Il biennio al Milan lo vede in contrasto con Fabio Capello e in una situazione di vivi e lascia vivere con Tabarez, che lo utilizza in maniera addirittura minore del suo predecessore. Doveva andare a Parma, ma il no di Enrico Chiesa e il ni di Carlo Ancelotti lo fanno approdare a Bologna. Seconda giovinezza, stagione di altissimo livello con le solite diatribe con l’allenatore; stavolta è il turno di Renzo Ulivieri e di nuovo valigia pronta, direzione Milano, stavolta sponda nerazzurra.
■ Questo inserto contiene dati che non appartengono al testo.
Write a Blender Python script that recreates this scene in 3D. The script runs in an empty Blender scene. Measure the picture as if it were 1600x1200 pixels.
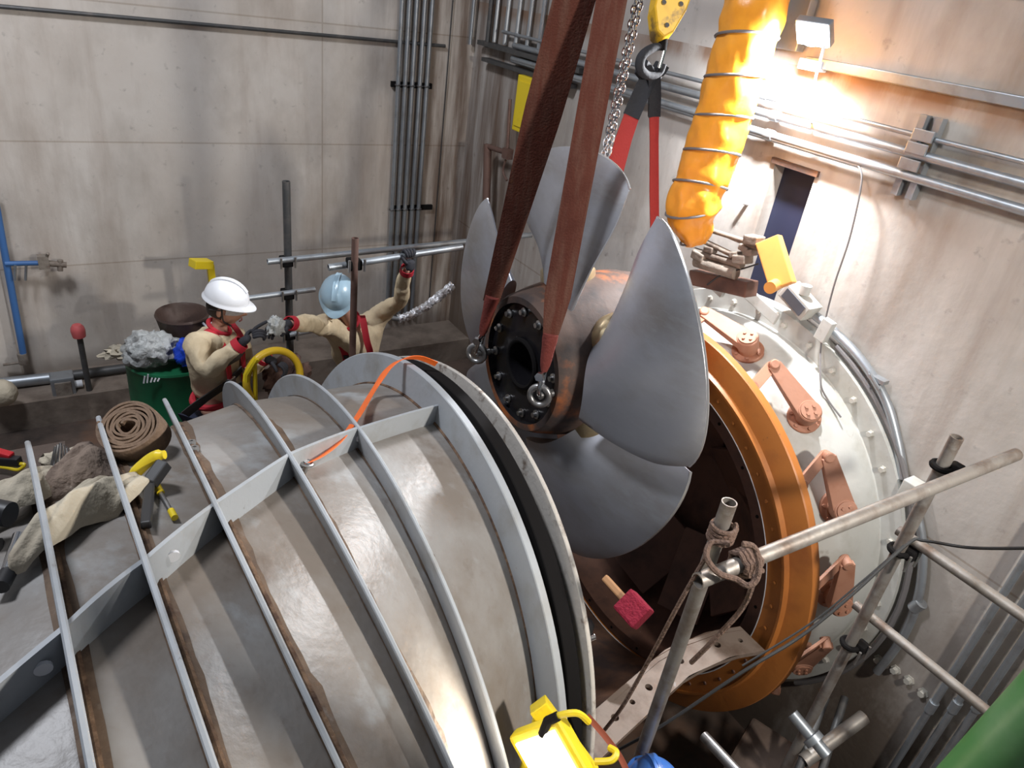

Il primo anno è un supplizio, errori dirigenziali rompono il giocattolo che tanto bene aveva fatto: l’allontanamento di Gigi Simoni resta un mistero nella storia nerazzurra, ma la squadra ne risente, eccome. Per di più, durante il suo periodo interista, ecco rispuntare Marcello Lippi. È la fine del rapporto di Roberto con Milano. Finisce a Brescia, dove disputa quattro stagioni ad altissimo livello, una terza giovinezza. L’abbraccio del Meazza, quel 16 maggio 2004, è l’abbraccio di un popolo di tifosi che è sempre stato al suo fianco. Perché Roberto Baggio è quella roba lì, non ha connotazioni né bandiere. È solo Roberto Baggio.